Supermarket own brands are not great, they tend to be very springy white/brown loaves but are cheaper. Do check weights though, you are often paying the same per unit weight, their loaves are just smaller! 

Juvela Harvest White Mix is the most versatile MEWS free mix I have tried and tested. You might be able to get it on prescription.
Details of roll making here

Do check ingredients every time though, I've been caught out with some of the egg free packet mixes - they contain milk powder!

Another recent discovery is the chia and hemp seed mix from Sukrin. A bit different  more adult in flavour but my daughter loves it. Very easy to make too with several recipes on the back.

Wheat Free

Dove's Farm have by FAR the best range of flours for all purposes. Their website is very user friendly, has recipe ideas on too and plenty of advice on wheat and gluten free living (the two are not the same!). I use the plain and self raising blended flours.

Rice flour on its own doesn't work as well and can be very crumbly. Add Dove's Farm Xantham Gum for stickiness, this replaces the gluten and binds the ingredients better. I have also found adding an additional teaspoon of baking powder helps. 

Be sure to CHECK it is gluten free baking powder if you are gluten free as well as wheat free.

I cannot recommend Dove's Farm enough and you can buy direct from their website too.

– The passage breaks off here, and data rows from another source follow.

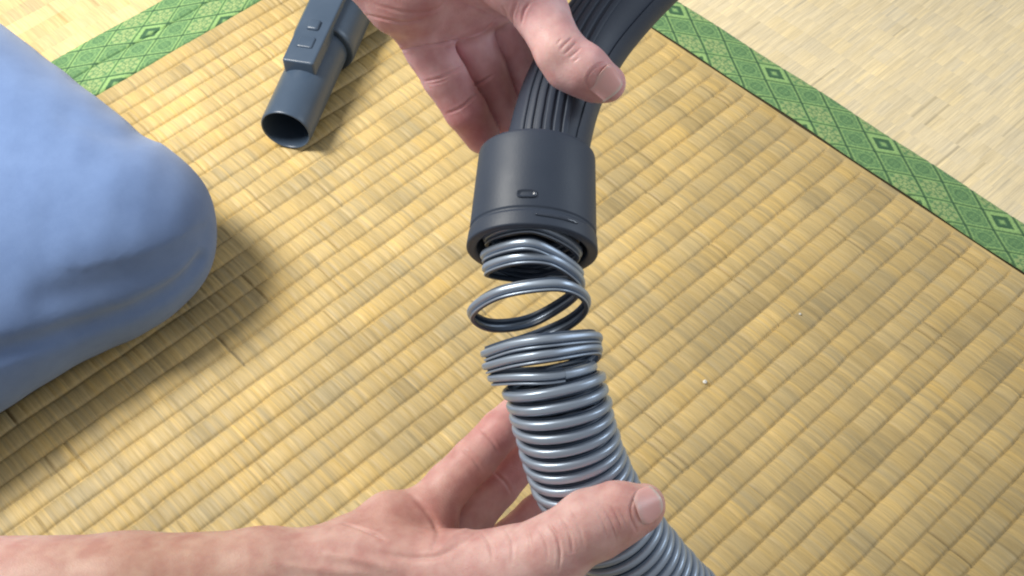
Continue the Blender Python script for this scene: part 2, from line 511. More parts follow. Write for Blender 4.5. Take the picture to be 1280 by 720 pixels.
def surface_nets(D, org, h):
    nx, ny, nz = D.shape
    ins = D < 0
    cnt = np.zeros((nx - 1, ny - 1, nz - 1), np.int8)
    for dx in (0, 1):
        for dy in (0, 1):
            for dz in (0, 1):
                cnt += ins[dx:nx - 1 + dx, dy:ny - 1 + dy, dz:nz - 1 + dz]
    act = (cnt > 0) & (cnt < 8)
    idx = -np.ones(act.shape, np.int64)
    ii = np.argwhere(act); idx[act] = np.arange(len(ii))
    acc = np.zeros((len(ii), 3)); num = np.zeros(len(ii))
    cor = [(0, 0, 0), (1, 0, 0), (0, 1, 0), (1, 1, 0), (0, 0, 1), (1, 0, 1), (0, 1, 1), (1, 1, 1)]
    for a in range(8):
        for b in range(a + 1, 8):
            ca, cb = np.array(cor[a]), np.array(cor[b])
            if np.abs(ca - cb).sum() != 1: continue
            da = D[ii[:, 0] + ca[0], ii[:, 1] + ca[1], ii[:, 2] + ca[2]]
            db = D[ii[:, 0] + cb[0], ii[:, 1] + cb[1], ii[:, 2] + cb[2]]
            m = (da < 0) != (db < 0)
            t = np.where(m, da / np.where(m, da - db, 1), 0)
            acc += m[:, None] * (ca + t[:, None] * (cb - ca)); num += m
    V = org + h * (ii + acc / num[:, None])
    F = []
    for ax in range(3):
        sl0 = [slice(None)] * 3; sl1 = [slice(None)] * 3
        sl0[ax] = slice(0, -1); sl1[ax] = slice(1, None)
        ch = ins[tuple(sl0)] != ins[tuple(sl1)]
        e = np.argwhere(ch)
        o1, o2 = [(1, 2), (2, 0), (0, 1)][ax]
        ok = (e[:, o1] > 0) & (e[:, o2] > 0) & (e[:, o1] < D.shape[o1] - 1) & (e[:, o2] < D.shape[o2] - 1)
        e = e[ok]
        flip = ins[e[:, 0], e[:, 1], e[:, 2]]
        q = []
        for p, r in ((1, 1), (0, 1), (0, 0), (1, 0)):
            c = e.copy(); c[:, o1] -= p; c[:, o2] -= r
            q.append(idx[c[:, 0], c[:, 1], c[:, 2]])
        q = np.stack(q, 1)
        q[~flip] = q[~flip][:, ::-1]
        F.append(q)
    return V, np.vstack(F)


class Field:
    def __init__(s, lo, hi, h):
        s.org = np.array(lo, float); s.h = h
        n = np.ceil((np.array(hi) - s.org) / h).astype(int) + 1
        g = [s.org[i] + h * np.arange(n[i]) for i in range(3)]
        s.X = np.stack(np.meshgrid(*g, indexing='ij'), -1).astype(np.float32)
        s.D = np.full(s.X.shape[:3], 1e3, np.float32); s.lines = []

    def chain(s, pts, rad, k=2.0):
        D = None
        for i in range(len(pts) - 1):
            d = capsule(s.X, pts[i].astype(np.float32), pts[i + 1].astype(np.float32), rad[i], rad[i + 1])
            D = d if D is None else smin(D, d, k)
        return D

    def ball(s, c, r):
        d = s.X - np.asarray(c, np.float32)
        return np.sqrt((d * d).sum(-1)) - r

    def groove(s, pts, depth, wid):
        """carve (or raise, depth<0) a soft line"""
        pts = [np.asarray(p, float) for p in pts]
        for a, b in zip(pts[:-1], pts[1:]):
            lo = np.minimum(a, b) - 3.2 * wid; hi = np.maximum(a, b) + 3.2 * wid
            i0 = np.clip(((lo - s.org) / s.h).astype(int), 0, np.array(s.D.shape)); i1 = np.clip(((hi - s.org) / s.h).astype(int) + 1, 0, np.array(s.D.shape))
            sl = tuple(slice(x, y) for x, y in zip(i0, i1))
            if min(y - x for x, y in zip(i0, i1)) <= 0: continue
            d = capsule(s.X[sl], a.astype(np.float32), b.astype(np.float32), 0, 0)
            g = np.exp(-(d / wid) ** 2) * depth
            s.G[sl] = np.where(np.abs(g) > np.abs(s.G[sl]), g, s.G[sl])

    def sample(s, p):
        q = (np.asarray(p) - s.org) / s.h
        i = np.clip(np.floor(q).astype(int), 0, np.array(s.D.shape) - 2); f = q - i
        r = 0
        for dx in (0, 1):
            for dy in (0, 1):
                for dz in (0, 1):
                    wgt = (f[..., 0] if dx else 1 - f[..., 0]) * (f[..., 1] if dy else 1 - f[..., 1]) * (f[..., 2] if dz else 1 - f[..., 2])
                    r = r + wgt * s.D[i[..., 0] + dx, i[..., 1] + dy, i[..., 2] + dz]
        return r

    def drop(s, p, dirv, off=0.0, far=25.0):
        """march from p+dirv*far back along -dirv to the surface; returns points"""
        p = np.asarray(p, float) + np.asarray(dirv) * far
        for _ in range(60):
            d = s.sample(p) - off
            p = p - np.asarray(dirv) * np.clip(d, -1, 6)[..., None] * 0.8
        return p

    def on_front(s, px, py):
        """surface point seen at this place of the photograph"""
        d = P(px, py, 0); z = 60.0
        for _ in range(200):
            p = P(px, py, z); v = float(s.sample(p))
            if v < 0.05: break
            z -= max(0.15, min(3, v * 0.7))
            if z < -120: break
        return P(px, py, z)

    def crease(s, pix, depth=0.5, wid=0.7):
        pts = [s.on_front(x, y) for x, y in catmull(np.array(pix, float), 5)]
        s.lines.append((np.array(pts), depth, wid if wid >= 1.2 else wid * 0.72))

    def skin_mesh(s):
        """surface, refined once, with the collected skin folds pressed in"""
        V, Fc = surface_nets(s.D, s.org, s.h)
        tmp = bpy.data.meshes.new("tmp_skin"); k = Fc.shape[0]
        tmp.vertices.add(len(V)); tmp.vertices.foreach_set("co", V.astype(np.float32).ravel())
        tmp.loops.add(k * 4); tmp.loops.foreach_set("vertex_index", Fc.astype(np.int32).ravel())
        tmp.polygons.add(k); tmp.polygons.foreach_set("loop_start", np.arange(0, k * 4, 4, dtype=np.int32))
        tmp.update(calc_edges=True)
        ob = bpy.data.objects.new("tmp_skin", tmp); sc.collection.objects.link(ob)
        md = ob.modifiers.new("s", 'SUBSURF'); md.levels = 1; md.render_levels = 1
        dg = bpy.context.evaluated_depsgraph_get(); ev = ob.evaluated_get(dg); me = ev.to_mesh()
        V = np.empty(len(me.vertices) * 3, np.float32); me.vertices.foreach_get("co", V); V = V.reshape(-1, 3).astype(float)
        Nn = np.empty(len(me.vertices) * 3, np.float32); me.vertices.foreach_get("normal", Nn); Nn = Nn.reshape(-1, 3).astype(float)
        Fq = np.empty(len(me.loops), np.int32); me.loops.foreach_get("vertex_index", Fq); Fq = Fq.reshape(-1, 4)
        ev.to_mesh_clear(); bpy.data.objects.remove(ob); bpy.data.meshes.remove(tmp)
        off = np.zeros(len(V))
        for pts, depth, wid in s.lines:
            lo = pts.min(0) - 5 * wid; hi = pts.max(0) + 5 * wid
            m = np.where(np.all((V > lo) & (V < hi), axis=1))[0]
            if len(m) == 0: continue
            d = np.full(len(m), 1e9); tpos = np.zeros(len(m)); X = V[m]
            for i in range(len(pts) - 1):
                a, b = pts[i], pts[i + 1]; ba = b - a
                t = np.clip(((X - a) @ ba) / max(ba @ ba, 1e-9), 0, 1)
                di = np.linalg.norm(X - a - t[:, None] * ba, axis=1)
                q = di < d; d[q] = di[q]; tpos[q] = (i + t[q]) / (len(pts) - 1)
            env = np.clip(np.sin(np.pi * np.clip(tpos, 0.02, 0.98)), 0, 1) ** 0.5
            g = -depth * np.exp(-(d / wid) ** 2)
            if wid < 1.2: g = g + 0.22 * depth * np.exp(-((d - 2.2 * wid) / (1.1 * wid)) ** 2)
            off[m] += g * env
        return V + Nn * np.clip(off, -1.4, 1.2)[:, None], Fq


def skin_colour(V, spots, base):
    C = np.tile(np.array(base, float), (len(V), 1))
    for c, r, col, al in spots:
        d = np.linalg.norm(V - np.asarray(c), axis=1)
        wgt = (al * np.exp(-(d / r) ** 2))[:, None]
        C = C * (1 - wgt) + np.array(col) * wgt
    return C


def nail_plate(F, name, centre, along, normal, width, length, parent):
    """thin curved plate lying on the finger end, its root sunk under the skin"""
    along = unit(along); normal = unit(normal - along * np.dot(along, normal)); across = np.cross(normal, along)
    nu, nv = 17, 17
    u = np.linspace(-1, 1, nu); v = np.linspace(-1, 1, nv)
    Uu, Vv = np.meshgrid(u, v, indexing='ij')
    # rounded outline: root and free edge bow outward
    wv = width * 0.5 * (1 - 0.10 * np.clip(Vv, 0, 1) ** 2 - 0.13 * np.clip(-Vv, 0, 1) ** 3)
    lx = length * 0.5 * Vv * (1 - 0.20 * Uu ** 2)
    c = np.asarray(centre) + (Uu * wv)[..., None] * across + lx[..., None] * along
    carved = F.D; F.D = F.base
    top = F.drop(c, normal, 0.0)
    # smooth height: fit a plane-curve so the plate does not follow skin bumps
    hgt = ((top - np.asarray(centre)) @ normal)
    M = np.stack([np.ones_like(Uu), Uu, Vv, Uu ** 2, Vv ** 2, Uu ** 2 * Vv], -1).reshape(-1, 6)
    inner = ((np.abs(F.sample(top)) < 0.4) & (np.abs(Uu) < 0.8) & (np.abs(hgt) < 5)).ravel()
    sol, *_ = np.linalg.lstsq(M[inner], hgt.ravel()[inner], rcond=None)
    fit = np.clip((M @ sol).reshape(Uu.shape), -4.5, 4.5)
    gapm = inner.reshape(Uu.shape) & (np.abs(Uu) ** 2.8 + np.abs(Vv) ** 2.8 < 0.75)
    fit = fit + np.clip((hgt - fit)[gapm].max(), 0, 0.9)
    F.D = carved
    rr = np.abs(Uu) ** 2.8 + np.abs(Vv) ** np.where(Vv < 0, 2.3, 4.5)
    off = 0.40 - 0.25 * np.abs(Uu) ** 3 - 0.95 * np.clip(rr - 0.8, 0, 1) * np.where(Vv < 0, 1.0, 0.75)
    pts = c + ((fit + off) - ((c - np.asarray(centre)) @ normal))[..., None] * normal
    bot = pts - normal * 0.55
    vv = np.vstack([pts.reshape(-1, 3), bot.reshape(-1, 3)])
    f = [tuple(x) for x in grid_faces(nu, nv)]
    n0 = nu * nv
    f += [tuple(n0 + q for q in x[::-1]) for x in f]
    ring = [i * nv for i in range(nu)] + [(nu - 1) * nv + j for j in range(1, nv)] + [i * nv + nv - 1 for i in range(nu - 2, -1, -1)] + [j for j in range(nv - 2, 0, -1)]
    for a_, b_ in zip(ring, ring[1:] + ring[:1]):
        f.append((b_, a_, n0 + a_, n0 + b_))
    cc = np.tile(np.array([0.88, 0.46, 0.43]), (2 * n0, 1))
    tip = np.concatenate([Vv.ravel(), Vv.ravel()])
    wt = np.clip((tip - 0.72) / 0.2, 0, 1)[:, None]
    cc = cc * (1 - wt) + np.array([0.74, 0.62, 0.55]) * wt
    lun = np.clip((-tip - 0.55) / 0.3, 0, 1)[:, None] * 0.5
    cc = cc * (1 - lun) + np.array([0.70, 0.50, 0.46]) * lun
    return mesh_obj(name, held2world(vv), f, NAILM, parent, True, cc)


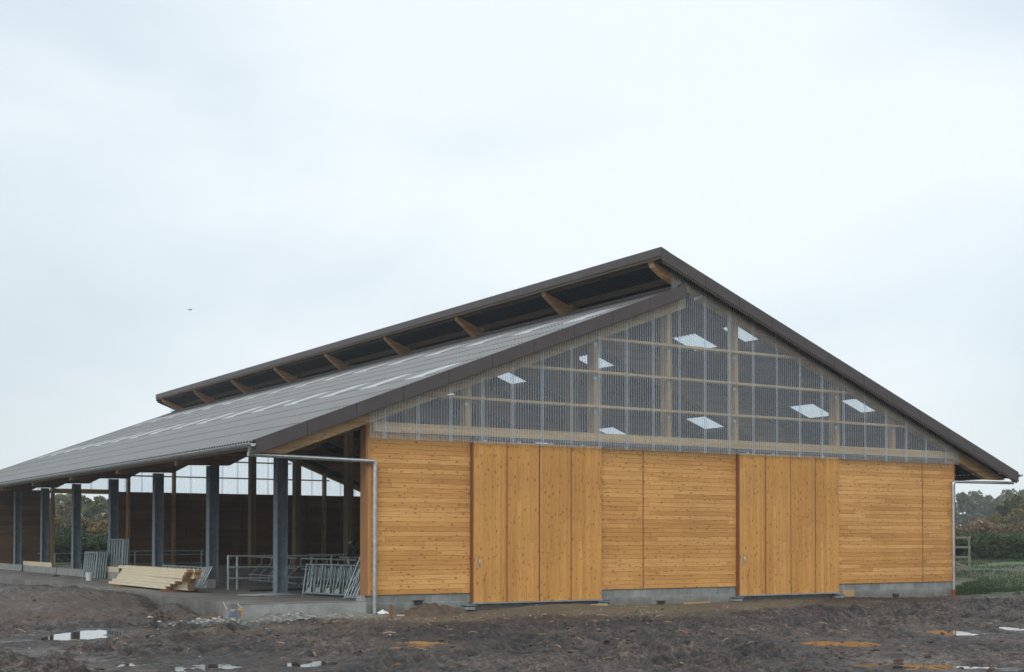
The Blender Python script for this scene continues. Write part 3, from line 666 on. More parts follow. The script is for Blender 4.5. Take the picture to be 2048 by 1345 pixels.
mb.tube([(x, -0.36, 3.40), (x, -0.34, 3.30), (x, -0.30, 3.20)], [0.07, 0.055, 0.045], 12)
mb.tube([(x + 0.04, -0.30, 3.165), (22.9, -0.28, 3.165), (20.55, -0.12, 3.155), (20.42, -0.12, 3.14), (20.40, -0.12, 3.08), (20.40, -0.12, 3.0), (20.40, -0.12, -0.25)], 0.045, 14)
dp = P('downpipe', mb, M['pipe'])
for z in (2.7, 0.2):
    mb = MB(); mb.tube([(20.40, -0.12, z - 0.015), (20.40, -0.12, z + 0.015)], 0.053, 14); mb.build('pipe_clamp', M['pipe'], dp)
mb = MB(); mb.tube([(20.40, -0.12, -0.75), (20.40, -0.12, -0.29), (20.40, -0.12, -0.285), (20.40, -0.12, -0.24)], [0.055, 0.055, 0.066, 0.066], 14); P('drain_socket', mb, M['clay'])
# floor
mb = MB(); mb.box(-3.18, 0.0, 0.05, LEN - 0.02, -0.8, FL); mb.box(0.0, W + 0.09, 0.275, LEN - 0.02, -0.8, FL - 0.003); fl = mb.build('concrete_floor', M['slab']); tag(fl, kind='structure')
mb = MB(); mb.box(-3.185, -0.02, 0.02, 0.047, -0.8, FL - 0.02); o = mb.build('floor_edge', M['concrete']); tag(o, kind='structure')
mb = MB(); mb.box(-0.45, -0.17, 9.85, LEN - 0.1, -0.7, 0.13); P('feed_kerb', mb, M['concrete'], bevel=0.01)
mb = MB(); mb.box(-0.17, -0.004, 0.06, 0.30, -0.7, -0.01); P('kerb_stub', mb, M['concrete'], bevel=0.01)

# ---------------------------------------------------------------- steel barriers
M['bright'] = mottled('bright_galvanised_tube', (0.34, 0.40, 0.41), (0.56, 0.61, 0.62), 9, 0.42, metallic=0.4, bmp=0.0)
TM = ['tube']
def tubes(name, segs, parent, mat=None, r=0.024, n=7):
    mb = MB()
    for s_ in segs: mb.tube(s_, r, n)
    return mb.build(name, M[mat or TM[0]], parent)
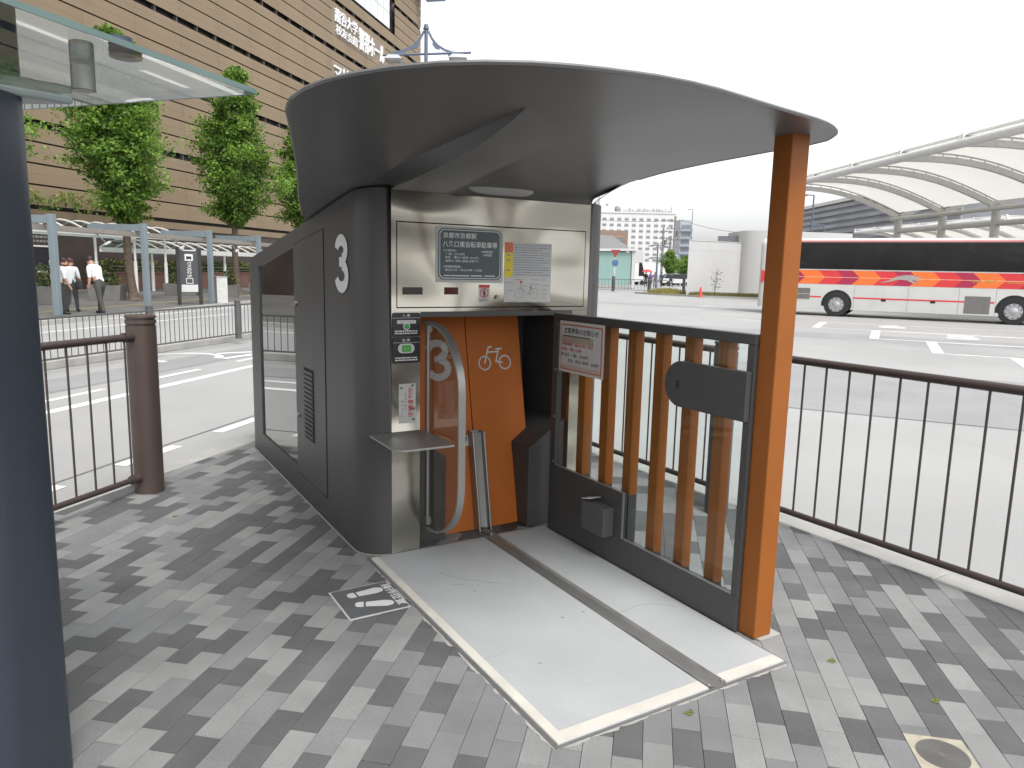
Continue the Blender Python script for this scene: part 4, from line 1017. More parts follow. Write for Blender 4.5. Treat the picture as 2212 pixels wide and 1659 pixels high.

Other Wheat flour substitutes

I came across Tiana Coconut Flour in our local Holland and Barrett store.
It is high in fibre so might not suit all, but it is filling and easy to cook with (apparently!) You do need a wetter mixture if partially substituting in regular recipes, do read the Tiana site first. My own attempt at baking with it is documented here


Mrs Crimbles

Mrs Crimbles make a great selection of foods, from rice cakes to macaroons - all are gluten (and therefore wheat) free and many are dairy, soya, corn and sometimes egg free too. CHECK carefully but we love their products!